Data segment:

· · ·

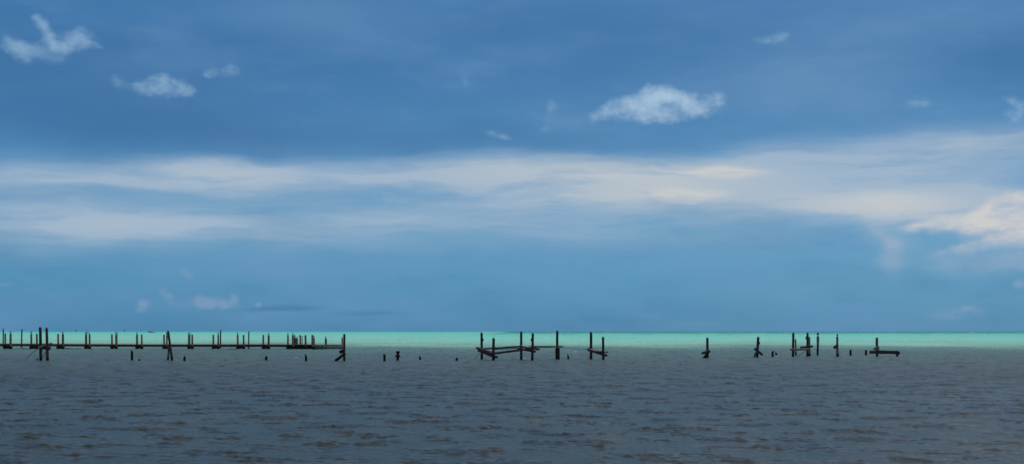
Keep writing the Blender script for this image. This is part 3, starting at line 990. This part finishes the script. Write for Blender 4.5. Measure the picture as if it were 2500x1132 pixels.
# ------------------------------------------------------------------ birds
def body_loft(spine, n=10):
    """spine: (x, y, z, half width, half height) along the bird; one closed skin"""
    rings = []
    for i, (x, y, z, a, b) in enumerate(spine):
        p = Vector((x, y, z))
        q0 = Vector(spine[max(0, i - 1)][:3])
        q1_ = Vector(spine[min(len(spine) - 1, i + 1)][:3])
        d = (q1_ - q0).normalized()
        sx = Vector((0, 1, 0))
        up = sx.cross(d).normalized() * -1
        rings.append([p + sx * math.cos(k) * a + up * math.sin(k) * b for k in (2 * math.pi * j / n for j in range(n))])
    return rings


def perched(px, py, D, hgt_px, label, yaw, group='dark seabirds on the jetty pilings', name='dark_seabird'):
    """upright seabird: short tail, full breast, tucked head, faces +X before yaw"""
    s = hgt_px * D / F / .62
    sp = [(-.17, 0, .06, .012, .01), (-.13, 0, .12, .045, .03), (-.08, 0, .20, .085, .075), (-.01, 0, .31, .125, .12),
          (.03, 0, .41, .125, .115), (.05, 0, .48, .085, .08), (.06, 0, .53, .055, .06), (.09, 0, .575, .055, .05), (.135, 0, .585, .035, .032),
          (.20, 0, .575, .014, .014), (.27, 0, .56, .006, .006)]
    mb = MB().loft(body_loft(sp))
    for sgn in (-1, 1):
        mb.tube([(0, .045 * sgn, .26), (.0, .045 * sgn, .02), (.06, .05 * sgn, .005)], .012, 5)
    c, sn = math.cos(yaw), math.sin(yaw)
    base_ = W(px, py, D)
    mb.v = [base_ + Vector(((c * p.x - sn * p.y) * 1.45, (sn * p.x + c * p.y) * 1.45, p.z)) * s for p in mb.v]
    return tag(mb.build(name, M_BIRD, origin=base_, smooth=True), label, 'bird', group)


def gull(px, py, D, len_px, label, yaw, group='white gulls on posts', tilt=0.0):
    s = len_px * D / F / .46
    base_ = W(px, py, D)
    root = thing('gull', base_, label, 'bird', group)
    c, sn = math.cos(yaw), math.sin(yaw)

    def put(mb, name, mat):
        R_ = Matrix.Rotation(-tilt, 3, 'Y')
        vv = []
        for p in mb.v:
            p = R_ @ Vector((p.x, p.y * 1.25, (p.z - .05) * 1.25 if p.z > .05 else 0))
            vv.append(base_ + Vector((c * p.x - sn * p.y, sn * p.x + c * p.y, p.z)) * s)
        mb.v = vv
        return mb.build(name, mat, root, smooth=True)
    sp = [(-.24, 0, .15, .015, .008), (-.17, 0, .15, .035, .025), (-.08, 0, .145, .06, .055), (.02, 0, .145, .068, .065), (.10, 0, .165, .055, .055),
          (.145, 0, .20, .036, .038), (.17, 0, .235, .036, .036), (.205, 0, .24, .022, .022), (.25, 0, .232, .005, .005)]
    mb = MB().loft(body_loft(sp))
    for sgn in (-1, 1):
        mb.tube([(.01, .025 * sgn, .10), (.015, .025 * sgn, 0)], .006, 5)
    put(mb, 'body', M_WHITE)
    for sgn in (-1, 1):
        wg = MB().loft(body_loft([(-.26, .02 * sgn, .165, .006, .006), (-.15, .045 * sgn, .165, .016, .03), (-.03, .058 * sgn, .165, .02, .042), (.06, .05 * sgn, .165, .012, .03), (.09, .045 * sgn, .165, .004, .01)], 8))
        put(wg, 'wing', M_GREYF)
    return root


pj = 'on the jetty piling'
perched(26, 813.4, DJ - .75, 5.8, 'dark seabird on the jetty piling nearest the left edge, beside a gull-topped pole', 2.0)
perched(76.5, 814, DJ + 1.65, 5.8, 'dark seabird on the jetty piling left of the two tall capped pilings', 1.2)
perched(153.2, 814.5, DJ - .75, 6.0, 'dark seabird on the first bird-topped jetty piling right of the two tall capped pilings', 1.75)
perched(209.4, 815, DJ + 1.65, 5.8, 'dark seabird on a jetty piling beside the mast with a side arm', 1.3)
perched(282.8, 815.5, DJ - .75, 5.8, 'dark seabird on a jetty piling touching a plain mast, left of the boat', 2.2)
perched(334.5, 816, DJ + 1.65, 5.8, 'dark seabird on a jetty piling just left of the distant boat', 1.6)
perched(406.9, 816.5, DJ - .75, 5.8, 'dark seabird half hidden behind the top of the leaning pilings', 2.6)
perched(461, 816, DJ + 1.65, 5.6, 'dark seabird on a jetty piling beside a thin mast, right of the leaning pilings', 1.4)
perched(533, 816.2, DJ - .75, 5.6, 'dark seabird on the jetty piling hard against a slim tall pole', 1.7)
perched(579.8, 816, DJ + 1.65, 5.4, 'dark seabird on the jetty piling two left of the birdless slim pole', 1.5)
perched(656.2, 817.3, DJ - .75, 5.4, 'dark seabird on the jetty piling right of the birdless slim pole', 2.0)
perched(703, 817, DJ + .9, 5.2, 'dark seabird on the first piling of the jetty landing, rope tied below', 1.6)
perched(715.2, 817, DJ - 1.2, 5.2, 'dark seabird on the thick grey piling at the handrail', 1.2)
perched(766.2, 823.8, DJ + 1.5, 5.8, 'dark seabird on a short piling close behind a taller grey one', 2.1)
perched(795.4, 825.6, DJ + 1.5, 5.6, 'dark seabird on the lone short green piling behind the pale plank side', 1.5)
perched(835.9, 824, DJ + 1.2, 3.2, 'small dark bird on the last jetty piling beside the tall capped one', 1.5)
perched(724.8, 824.6, DJ + 1.0, 3.6, 'small dark bird on the short grey piling by the boarding ladder', .3)
perched(1996.7, 819.8, D8, 9.8, 'tall dark seabird on the piling with the thick pale upper half', 1.3, 'dark seabirds on the far right pilings')
perched(2044.1, 820.8, D9, 7.2, 'dark seabird on the piling with a plank jutting left', 2.3, 'dark seabirds on the far right pilings')
gull(8.2, 803, dist(848), 6.6, 'white gull on the slim pole nearest the left edge', 0.0)
gull(53.8, 804, dist(848.6), 6.2, 'white gull on the slim pole left of the two tall capped pilings', math.pi)
gull(1941.8, 828.3, D7 + 7, 5.0, 'white gull on the short grey piling inside the H-shaped cluster', 2.2)
gull(2075.8, 853.2, dist(867), 5.8, 'grey and white gull on the stump right of the plank-armed piling', 2.6, tilt=.25)
gull(2114.4, 854.3, dist(866.2), 5.8, 'white gull on the stump beside the low fallen beam', .35)

# ------------------------------------------------------------------ far things
DBt = 3000.0
s_ = DBt / F


def B(px, py, dy=0.0):
    return W(px, py + 4.4, DBt + dy)


bt = thing('motor_boat', W(371, 811.4, DBt), 'distant white and navy motor boat speeding left on the horizon', 'boat')


def hull(stations, name, mat):
    rings = []
    for px, yt, yb, hw in stations:
        rings.append([B(px, yt, -hw), B(px, (yt + yb) / 2, -hw * .9), B(px, yb, -hw * .15), B(px, yb, hw * .15), B(px, (yt + yb) / 2, hw * .9), B(px, yt, hw)])
    return MB().loft(rings).build(name, mat, bt)


hull([(361.2, 803.0, 803.6, .15), (362.5, 803.2, 806.6, 1.2), (366, 803.9, 807.0, 2.0), (372, 805.0, 807.2, 2.3), (380, 806.0, 807.3, 2.2)], 'hull', M_HULL)
hull([(362.5, 802.3, 803.9, .9), (366, 802.5, 805.0, 2.15), (372, 803.6, 806.2, 2.45), (378, 805.0, 806.6, 2.2)], 'gunwale', M_BOATW)
hull([(364.2, 802.2, 803.0, .6), (366.2, 801.3, 803.4, 1.5), (371.6, 802.4, 804.6, 1.7), (372.8, 803.4, 804.8, 1.6)], 'cabin', M_BOATW)
hull([(366.4, 801.0, 802.4, 1.3), (368.4, 800.9, 802.4, 1.4)], 'windscreen', M_GLASS)
hull([(369.4, 801.6, 803.4, 1.5), (371.4, 801.9, 803.6, 1.5)], 'window', M_GLASS)
MB().tube([B(367.4, 801.0), B(367.5, 799.3)], .10, 6).build('antenna', M_BOATW, bt)
MB().tube([B(375.2, 805), B(375.4, 801.4)], .10, 6).build('rod_holder', M_BOATW, bt)
hull([(377.0, 804.3, 806.4, .5), (378.0, 804.5, 806.9, .5)], 'engine', M_HULL)
hull([(378.2, 804.9, 807.1, .5), (379.4, 805.3, 807.2, .5)], 'engine', M_HULL)
for px, yt in ((186.0, 803.6), (303.6, 803.6)):
    lab = 'channel marker post on the horizon, %s' % ('far left between two jetty piling pairs' if px < 200 else 'closer to the speeding boat')
    mk = thing('channel_marker', W(px, 811, 3000), lab, 'marker', 'channel markers on the horizon')
    MB().tube([W(px, 812.5, 3000), W(px, yt + .5, 3000)], .42, 8).build('post', M_METAL, mk)
    MB().bar(W(px - 1.0, yt + 1.2, 2999), W(px + 1.0, yt + 1.2, 2999), .2, 2.3 * 3000 / F).build('daymark', M_METAL, mk)

# ------------------------------------------------------------------ foam
mf, t, out = material('foam')
bs = t.node('ShaderNodeBsdfPrincipled')
bs.inputs['Base Color'].default_value = (.92, .95, .95, 1)
bs.inputs['Roughness'].default_value = .9
tl = t.node('ShaderNodeBsdfTranslucent')
tl.inputs['Color'].default_value = (.92, .95, .95, 1)
mx = t.node('ShaderNodeMixShader')
mx.inputs[0].default_value = .5
t.t.links.new(bs.outputs[0], mx.inputs[1])
t.t.links.new(tl.outputs[0], mx.inputs[2])
t.t.links.new(mx.outputs[0], out.inputs[0])
fm = MB()


def crest(px, D, wpx, hpx):
    """one small breaking crest: an uneven ridge of foam"""
    wm, hm = wpx * D / F, hpx * D / F
    c = W(px, Y0 + H * F / D, D)
    k = 7
    rings = []
    lean = random.uniform(-.2, .2)
    for i in range(k + 1):
        f = i / k
        e = math.sin(math.pi * (.06 + .88 * f)) ** .8 * random.uniform(.55, 1.0)
        x = c.x + (f - .5) * wm
        y = c.y + lean * (f - .5) * wm
        hh, dd = hm * e, max(.15, hm * .9) * (e + .1)
        rings.append([Vector((x, y - dd, -.06)), Vector((x, y - dd * .6, hh * .45)), Vector((x, y, hh)), Vector((x, y + dd * .7, hh * .5)), Vector((x, y + dd, -.06))])
    fm.loft(rings)


R2 = random.Random(5)
known = [(952, 836.5, 8, 2.4), (1404, 857.6, 9, 1.4), (1416, 834.6, 7, 1.4), (364, 814, 7, 1.8), (249, 828.6, 3, 2), (309, 825, 5, 1.6), (310, 834, 4, 1.6),
         (1082, 810.8, 4, 2), (1105, 811, 6, 1), (1716, 834.6, 5, 1.6), (1795, 817.4, 7, 1.6), (723, 872.3, 7, 1.4), (1280, 873.8, 7, 1.2), (2106, 818, 8, 1.4), (2114, 833.4, 6, 1.6),
         (2226, 828, 8, 1.6), (2315, 841, 7, 1.4), (2330, 854.4, 5, 1.2), (2369, 811, 8, 2), (2376, 808.6, 7, 1.6), (1924, 828.6, 6, 1.3), (1915, 809.8, 4, 1.4), (1882, 828.8, 5, 1.2),
         (1262, 840.6, 6, 1), (158, 834.6, 2.2, 2.4), (883, 811.6, 4, 2), (525, 817.8, 4, 1.4), (611, 811.5, 5, 1.4), (768, 815.8, 6, 1.6), (606, 812, 4, 1), (2138, 809.8, 5, 1.6), (1500, 838, 3, .8), (1170, 831, 4, 1.4)]
for px, y, a, b in known:
    crest(px, min(2600, dist(max(y + 1.0, Y0 + 3.2))), a * 1.1, b * 1.25)
for _ in range(330):
    y = Y0 + 3.0 + 36 * R2.random() ** 1.7
    px = R2.uniform(-250, 2750)
    crest(px, dist(y), R2.uniform(1.8, 6.0) * (1.2 if y < Y0 + 6 else 1), R2.uniform(.5, 1.5))
for i in range(46):
    px = 374 + i * 1.6
    crest(px, 3010 + 3 * i, 3.2, max(.25, 1.5 - i * .03) * R2.uniform(.5, 1.1))
for px in (362, 365, 369, 373, 377):
    crest(px, 2985, 5, R2.uniform(.7, 1.3))
fo = fm.build('foam', mf, origin=(0, 0, 0))
fo['kind'] = 'stuff'
fo['label'] = 'scattered white foam crests on the turquoise water out to the horizon'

· · ·

With all pictures left out, please transcribe exactly the lines from the start of the material through the line with "smooth=True), label, 'bird', group)".

Final answer:
Keep writing the Blender script for this image. This is part 3, starting at line 990. This part finishes the script. Write for Blender 4.5. Measure the picture as if it were 2500x1132 pixels.
# ------------------------------------------------------------------ birds
def body_loft(spine, n=10):
    """spine: (x, y, z, half width, half height) along the bird; one closed skin"""
    rings = []
    for i, (x, y, z, a, b) in enumerate(spine):
        p = Vector((x, y, z))
        q0 = Vector(spine[max(0, i - 1)][:3])
        q1_ = Vector(spine[min(len(spine) - 1, i + 1)][:3])
        d = (q1_ - q0).normalized()
        sx = Vector((0, 1, 0))
        up = sx.cross(d).normalized() * -1
        rings.append([p + sx * math.cos(k) * a + up * math.sin(k) * b for k in (2 * math.pi * j / n for j in range(n))])
    return rings


def perched(px, py, D, hgt_px, label, yaw, group='dark seabirds on the jetty pilings', name='dark_seabird'):
    """upright seabird: short tail, full breast, tucked head, faces +X before yaw"""
    s = hgt_px * D / F / .62
    sp = [(-.17, 0, .06, .012, .01), (-.13, 0, .12, .045, .03), (-.08, 0, .20, .085, .075), (-.01, 0, .31, .125, .12),
          (.03, 0, .41, .125, .115), (.05, 0, .48, .085, .08), (.06, 0, .53, .055, .06), (.09, 0, .575, .055, .05), (.135, 0, .585, .035, .032),
          (.20, 0, .575, .014, .014), (.27, 0, .56, .006, .006)]
    mb = MB().loft(body_loft(sp))
    for sgn in (-1, 1):
        mb.tube([(0, .045 * sgn, .26), (.0, .045 * sgn, .02), (.06, .05 * sgn, .005)], .012, 5)
    c, sn = math.cos(yaw), math.sin(yaw)
    base_ = W(px, py, D)
    mb.v = [base_ + Vector(((c * p.x - sn * p.y) * 1.45, (sn * p.x + c * p.y) * 1.45, p.z)) * s for p in mb.v]
    return tag(mb.build(name, M_BIRD, origin=base_, smooth=True), label, 'bird', group)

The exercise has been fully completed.